To demonstrate scholarly contributions prior to being granted tenure, Bruce co-authored several academic journal articles on arbitration and labor issues, as well as books on professional academic ethics, organizational intelligence and the Barron’s Business Review series book on Management which would see five editions and remain in print since 1987. After returning from his leave of absence to practice law, he co-authored a book on modern law firm management and designed and taught a new course entitled “Litigation and Alternative Dispute Management for Managers” for the next 20 years, hoping to convince young management students that they never wanted to find themselves in a court room.
As a tenured professor he found that he had great control over his schedule and was regularly available for Navy Reserve assignments outside the United States, service that found him in Japan, Italy, Sicily, Spain and Iceland – experiences which he relished. He also found the freedom to explore new areas and from 2000 onward, he published 192 papers, monographs and books on the Autogiro, the precursor of the helicopter and Igor Bensen’s Gyrocopter. These included the 2003 seminal From Autogiro to Gyroplane: The Amazing Survival of an Aviation Technology, a 2012 1400+ page 4-vol. History of the Popular Rotorcraft Association ¬ The First Fifty Years and the Revised Autogiro/Autogyro/Gyroplane/Convertiplane Bibliography (4 vols – 1238 pages) London, England: The Royal Aeronautical Society 2022 (National Aerospace Library Digital Collection). 2008 was a banner year as he was elected a Fellow of the Royal Aeronautical Society in London and received a Telly Award (History and Biography) for the film Gyroplane Refrain which was based on his 2003 book and starred news reporter and anchor Rolland Smith, formerly of KSND in San Diego. A passionate believer in preserving history in aviation museums, Bruce donated items to the San Diego Aerospace Museum, the American Helicopter Museum & Education Center (Brandywine, PA), the Smithsonian National Air and Space Museum (where aircraft models he commissioned for a 2003 museum exhibit that accompanied a highly successful Hofstra University From Autogiro to Gyroplane: The Past, Present and Future of an Aviation Industry international conference are currently on exhibit), The Royal Aeronautical Society (London England), The Norfolk & Suffolk Aviation Museum (Flixton England) and the National Aviation Museum (Lithuania) among others.

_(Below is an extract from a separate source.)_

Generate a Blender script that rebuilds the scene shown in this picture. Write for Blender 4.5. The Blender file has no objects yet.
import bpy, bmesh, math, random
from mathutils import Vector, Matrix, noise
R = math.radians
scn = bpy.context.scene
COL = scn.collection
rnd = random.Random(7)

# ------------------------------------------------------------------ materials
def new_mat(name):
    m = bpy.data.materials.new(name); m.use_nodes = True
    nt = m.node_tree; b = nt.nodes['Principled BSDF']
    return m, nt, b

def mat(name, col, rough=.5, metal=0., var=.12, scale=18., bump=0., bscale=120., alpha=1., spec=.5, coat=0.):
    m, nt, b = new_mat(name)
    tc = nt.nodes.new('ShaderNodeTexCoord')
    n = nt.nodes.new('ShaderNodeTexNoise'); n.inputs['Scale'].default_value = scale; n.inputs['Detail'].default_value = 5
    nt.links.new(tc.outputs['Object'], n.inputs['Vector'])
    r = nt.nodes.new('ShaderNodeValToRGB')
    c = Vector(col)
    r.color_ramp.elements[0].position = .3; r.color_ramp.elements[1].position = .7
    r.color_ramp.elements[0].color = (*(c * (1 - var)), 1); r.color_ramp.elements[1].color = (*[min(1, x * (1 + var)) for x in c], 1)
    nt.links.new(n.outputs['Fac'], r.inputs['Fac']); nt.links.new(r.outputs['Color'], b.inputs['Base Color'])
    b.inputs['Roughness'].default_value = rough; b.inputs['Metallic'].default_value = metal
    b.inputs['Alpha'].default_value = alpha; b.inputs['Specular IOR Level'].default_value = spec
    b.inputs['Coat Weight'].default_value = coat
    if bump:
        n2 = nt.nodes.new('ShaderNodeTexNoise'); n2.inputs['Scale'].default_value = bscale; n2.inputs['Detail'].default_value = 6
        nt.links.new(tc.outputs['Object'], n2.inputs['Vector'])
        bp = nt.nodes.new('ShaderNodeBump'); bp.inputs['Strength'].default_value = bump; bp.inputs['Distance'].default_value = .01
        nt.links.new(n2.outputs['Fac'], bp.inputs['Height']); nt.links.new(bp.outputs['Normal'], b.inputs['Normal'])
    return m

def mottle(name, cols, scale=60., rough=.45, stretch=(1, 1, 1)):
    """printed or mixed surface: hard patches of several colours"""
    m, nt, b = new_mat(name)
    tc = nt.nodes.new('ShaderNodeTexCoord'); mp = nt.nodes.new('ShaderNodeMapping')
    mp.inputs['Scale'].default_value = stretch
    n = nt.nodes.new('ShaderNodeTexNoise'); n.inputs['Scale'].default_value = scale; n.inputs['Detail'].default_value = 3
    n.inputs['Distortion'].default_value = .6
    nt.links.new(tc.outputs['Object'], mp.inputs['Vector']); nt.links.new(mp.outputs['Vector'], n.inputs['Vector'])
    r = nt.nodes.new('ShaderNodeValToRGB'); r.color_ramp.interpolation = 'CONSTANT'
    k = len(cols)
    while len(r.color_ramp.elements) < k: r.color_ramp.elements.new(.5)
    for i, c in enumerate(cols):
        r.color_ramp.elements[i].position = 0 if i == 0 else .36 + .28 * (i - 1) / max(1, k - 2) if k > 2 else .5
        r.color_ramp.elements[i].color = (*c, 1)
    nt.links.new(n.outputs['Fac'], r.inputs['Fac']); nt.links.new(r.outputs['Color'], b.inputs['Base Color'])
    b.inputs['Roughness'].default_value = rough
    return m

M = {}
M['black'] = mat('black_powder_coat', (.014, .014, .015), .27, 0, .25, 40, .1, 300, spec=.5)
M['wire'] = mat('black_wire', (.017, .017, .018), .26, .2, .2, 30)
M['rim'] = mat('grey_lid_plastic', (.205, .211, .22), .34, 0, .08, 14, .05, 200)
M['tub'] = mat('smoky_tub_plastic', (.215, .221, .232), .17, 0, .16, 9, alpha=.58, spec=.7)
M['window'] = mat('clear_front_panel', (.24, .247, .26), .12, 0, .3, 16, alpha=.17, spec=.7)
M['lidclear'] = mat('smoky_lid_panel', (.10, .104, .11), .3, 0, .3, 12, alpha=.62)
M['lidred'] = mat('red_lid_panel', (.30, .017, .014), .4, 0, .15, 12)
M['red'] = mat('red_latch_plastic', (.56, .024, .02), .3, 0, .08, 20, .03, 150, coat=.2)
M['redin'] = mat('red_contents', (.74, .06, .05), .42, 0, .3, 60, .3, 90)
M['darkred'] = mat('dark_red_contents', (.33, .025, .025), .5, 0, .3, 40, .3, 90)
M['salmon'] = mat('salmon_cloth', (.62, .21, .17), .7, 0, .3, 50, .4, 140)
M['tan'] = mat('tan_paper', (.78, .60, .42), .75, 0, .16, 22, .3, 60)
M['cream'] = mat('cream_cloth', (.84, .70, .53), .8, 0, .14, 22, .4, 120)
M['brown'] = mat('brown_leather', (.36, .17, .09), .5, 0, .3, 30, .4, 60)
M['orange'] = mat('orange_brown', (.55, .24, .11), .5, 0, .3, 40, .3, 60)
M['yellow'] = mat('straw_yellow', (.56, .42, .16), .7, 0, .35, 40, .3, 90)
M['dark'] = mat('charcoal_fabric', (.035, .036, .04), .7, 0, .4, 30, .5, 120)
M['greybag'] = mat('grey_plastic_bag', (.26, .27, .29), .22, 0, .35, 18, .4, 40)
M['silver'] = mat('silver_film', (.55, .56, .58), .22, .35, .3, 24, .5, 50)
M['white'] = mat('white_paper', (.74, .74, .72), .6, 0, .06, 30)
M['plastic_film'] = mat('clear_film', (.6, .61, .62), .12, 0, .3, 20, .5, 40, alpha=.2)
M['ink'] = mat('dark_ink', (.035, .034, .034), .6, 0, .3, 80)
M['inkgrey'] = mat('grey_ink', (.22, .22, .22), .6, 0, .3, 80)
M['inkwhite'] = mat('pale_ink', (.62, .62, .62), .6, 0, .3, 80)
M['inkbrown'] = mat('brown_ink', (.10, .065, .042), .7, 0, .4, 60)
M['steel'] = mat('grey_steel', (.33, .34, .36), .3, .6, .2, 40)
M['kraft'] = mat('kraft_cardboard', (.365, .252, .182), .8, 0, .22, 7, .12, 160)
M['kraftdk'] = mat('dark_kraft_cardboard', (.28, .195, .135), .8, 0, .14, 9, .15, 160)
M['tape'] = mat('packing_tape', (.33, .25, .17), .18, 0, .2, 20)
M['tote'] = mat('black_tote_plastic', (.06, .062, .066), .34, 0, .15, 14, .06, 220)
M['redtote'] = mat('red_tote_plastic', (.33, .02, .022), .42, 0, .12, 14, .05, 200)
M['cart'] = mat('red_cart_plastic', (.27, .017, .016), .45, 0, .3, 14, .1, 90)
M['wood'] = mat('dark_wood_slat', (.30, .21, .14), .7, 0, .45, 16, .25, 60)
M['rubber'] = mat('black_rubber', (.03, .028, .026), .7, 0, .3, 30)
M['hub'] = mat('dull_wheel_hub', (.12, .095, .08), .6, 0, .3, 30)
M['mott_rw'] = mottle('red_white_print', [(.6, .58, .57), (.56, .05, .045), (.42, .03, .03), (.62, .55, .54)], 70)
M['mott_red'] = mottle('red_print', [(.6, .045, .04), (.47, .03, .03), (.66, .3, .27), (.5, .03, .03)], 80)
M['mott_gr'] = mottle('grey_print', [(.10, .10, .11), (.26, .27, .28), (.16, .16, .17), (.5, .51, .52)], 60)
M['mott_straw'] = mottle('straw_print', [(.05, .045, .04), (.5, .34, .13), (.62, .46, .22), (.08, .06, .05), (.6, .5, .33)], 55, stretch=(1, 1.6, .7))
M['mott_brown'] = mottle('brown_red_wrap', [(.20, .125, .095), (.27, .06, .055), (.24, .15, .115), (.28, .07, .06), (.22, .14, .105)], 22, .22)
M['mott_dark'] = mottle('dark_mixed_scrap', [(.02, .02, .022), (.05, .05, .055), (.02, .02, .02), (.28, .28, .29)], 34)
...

After retiring from Hofstra in 2010, Bruce and the love of his life, Sophia Gordon-Charnov (who turned him into a dog-lover), relocated to San Diego where they had both previously lived. Married in 2004, they enjoyed extensive travel to Ireland, Iceland (where flying a gyroplane over an untouched forest was a spectacular highlight), several times to England (where both Bruce and Sophia got to fly with the late Wing Commander Ken Wallis who, as ‘James Bond’, flew “Little Nellie” in the 1967 James Bond film You Only Live Twice”), Scotland, Portugal, Spain, France, Russia and the capitols of Eastern Europe as well as Israel. One of the attractions of San Diego was the opportunity for all-year gardening, a passion of Sophia, while Bruce resumed a youthful passion for chess, eventually becoming secretary of the San Diego Chess Club. Additionally, he volunteered for 5 years with the San Diego Police Department’s Retired Senior Volunteer Patrol (RSVP) program before transferring to the similar program with the San Diego Community College Police Department.
His children children and grandchildren include: Dr. Miryam Esther (Charnov) Benovitz (Don-E) and son Aharon Chayim Charnov (Avigail Appelbaum–Charnov) and grandchildren Ariella, Yonaton, Mindy, Michal and Akiva Benovitz and Daphna, Noa and Meital Appelbaum–Charnov.